Project: Casa Galvez (1954)
Architect: Luis Barragán
Location: San Angel, Mexico
Upon accepting the Pritzker Architecture Prize in 1980, Barragán commented: “Waking and sleeping, the sweet memory of the fountains of my childhood has always been with me: the spillways, the cisterns on the haciendas, the wellheads in the courtyards of the convents, the watering troughs, the little reflecting ponds, and the old aqueducts…and my work feeds on the idea of transposing these distant, nostalgic longings to the contemporary world.” At the house he designed for Antonio Galvez in a colonial neighborhood of Mexico City, large windows in the living room look onto the reflecting pool and the surrounding rose-pink walls, creating a private meditation.
Project: Killingsworth Residence (1961)
Architect: Edward Killingsworth
Location: Long Beach, California
The rectangular pool in the courtyard of the home Killingsworth designed for his family is a 60-foot-long canvas for a massive canopy of wisteria, whose overhanging vines and flowers transform the water into a kind of modernist Monet. Killingsworth had
an affinity for such pools: One is required to walk over water via raised stepping-stones to reach the front doors of the Frank House (Case Study House #25), the Case Study “Triad” House A in San Diego, and even his Long Beach office.
Project: 949 Toro Canyon Road (1999)
Architect: Barton Myers
Location: Montecito, California
When architect Barton Myers decided to build a home at the crest of a secluded mountain canyon, his primary concern was wildfires. So he placed four pavilions on three stepped terraces, and integrated fire protection into the architecture by putting water on the roofs. “Obviously, they’re not going to burn, and they provide insulation. They’re beautiful as reflecting ponds, but they also serve as water reservoirs,” Myers explains in his book, 3 Steel Houses. Water cascades lyrically down the procession of rooftops, from the studio to the residence to the guesthouse below, which also supports a lap pool. The only dry building is the garage, which plays host to a Zen garden.
Project: Rios Garden (2000)
Architect: Mark Rios
Location: Bel-Air, California
"Water is an important way to enter a house or a garden," says architect Mark Rios. "It's mentally cleansing and provides a calming transition from the outside world." This ’50s-era property was bone dry until Rios turned it into his living laboratory.
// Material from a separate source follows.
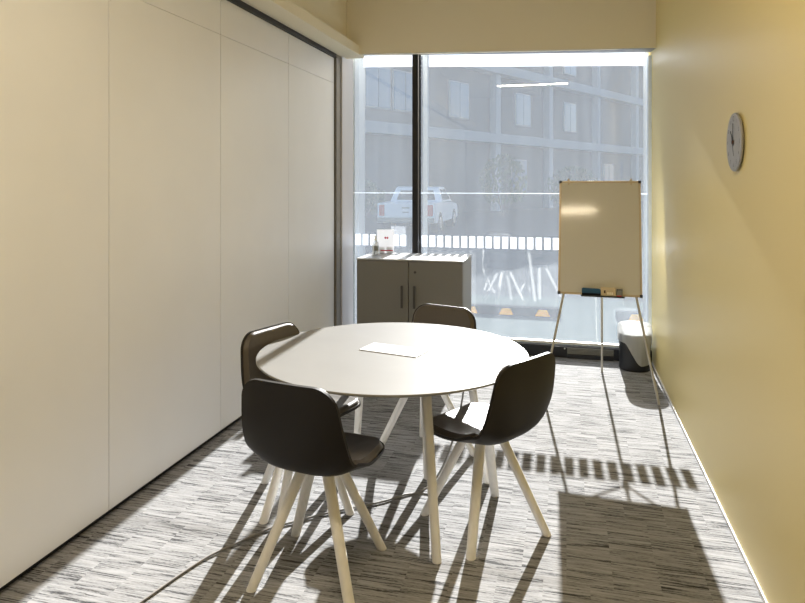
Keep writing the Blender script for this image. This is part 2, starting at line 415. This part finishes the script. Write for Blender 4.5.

A walkway to the front door leads over a 15-foot-long and three-foot-wide water channel, which expands into a five-by-eight-foot backyard pond populated with plants—a low window in the wall between front and back offers a framed preview of the water lilies and irises. And there are sound effects. “I added a bubbler,” says Rios, “which creates a nice soft Moorish sound and ripples that barely break the surface. Anything more is too heroic!”
Project: Tubac House (2000)
Architect: Rick Joy
Location: Tubac, Arizona
In the void created between a glass-and-rusted-steel house and guesthouse, a courtyard offers shade and refuge from the wilder landscape beyond. Among the raised and ground-level planting beds are cubic pools that reflect the clawing limbs of mesquite by day and summer lightning storms at night. Within this partially paved desert microcosm nature is contained, but not castrated: “Through the garden of barrel cactuses that appear to be standing guard, one descends into a courtyard by way of a stair wedged between the two retaining walls. From here, an oasis unfolds: cool dark shaded area, the sound of water trickling, humming birds, the smell of sage and flowers, reflections” (from Rick Joy: Desert Works).